Director: Nikolai Lebedev
Cast: Danila Kozlovsky, Vladimir Mashkov and Agne Grutide
Rating: *1/2
Sitting inert for over two hours watching computer-generated flames leap up into the sky to envelope a mid-air flight with passengers who obviously have a lot to worry about.
So do we, for that matter. "The Crew" is actually a Hindi potboiler from the 1980s masquerading as a Russian film. It comes as no surprise to know that the film is a remake of a Russian film from 1980s. Just why any filmmaker would choose to remake a big overblown potboiler with characters who appear to have walked out of Gulshan Nanda's Hindi novels in the 1970s, is a matter worthy of a search crew.
The film has dozens of characters, all under stress. The pilots look uniformly troubled, as though they watched Dean Martin pilot it up in the 1970 airborne disaster epic titled, what else, "Airport". "The Crew" very clearly owes allegiance to "Airport" and all the other in-flight disaster sagas which, in the remote past, shot scenes of air calamity with toy planes dangling from a cardboard skyline.
The realism level of "The Crew" is only marginally superior. The earthquake scenes from the location where our heroes rescue hysterical victims and then the mid-air rescue mission are all defined by some of the worst computer-generated special effects seen since Ramanand Sagar's 1970s war saga "Lalkaar".
The plot's "Big Bang" episode is when passengers from an imperilled plane are transferred mid-air into another flight, amidst loud squeals, screams and other noises. The performances are strictly of the look-at-me-I-am-in-an-epic quality. But epic, this ain't.

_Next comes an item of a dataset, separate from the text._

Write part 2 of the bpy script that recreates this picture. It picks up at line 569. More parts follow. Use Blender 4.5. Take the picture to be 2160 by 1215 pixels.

Solemn, sullen and static, the plot accommodates the emotional tantrums of the characters like travellers in a crowded bus making room for additional passengers who have just hopped on. In trying to interweave personal relationships into the adventure story, the film fails to find a middle ground between the feelings and the fireworks.
It's spread out clumsily into a hodgepodge of family ties being rekindled during the mid-air crisis, and hordes of junior artistes discovering their 'humanism' during the time of crisis.
The homilies on the spirit of survival and self-preservation are delivered with all the subtlety of two canines mating in the middle of the street oblivious of the staring eyes. Skip this one unless you are a sucker for 1980s' Bollywood potboilers.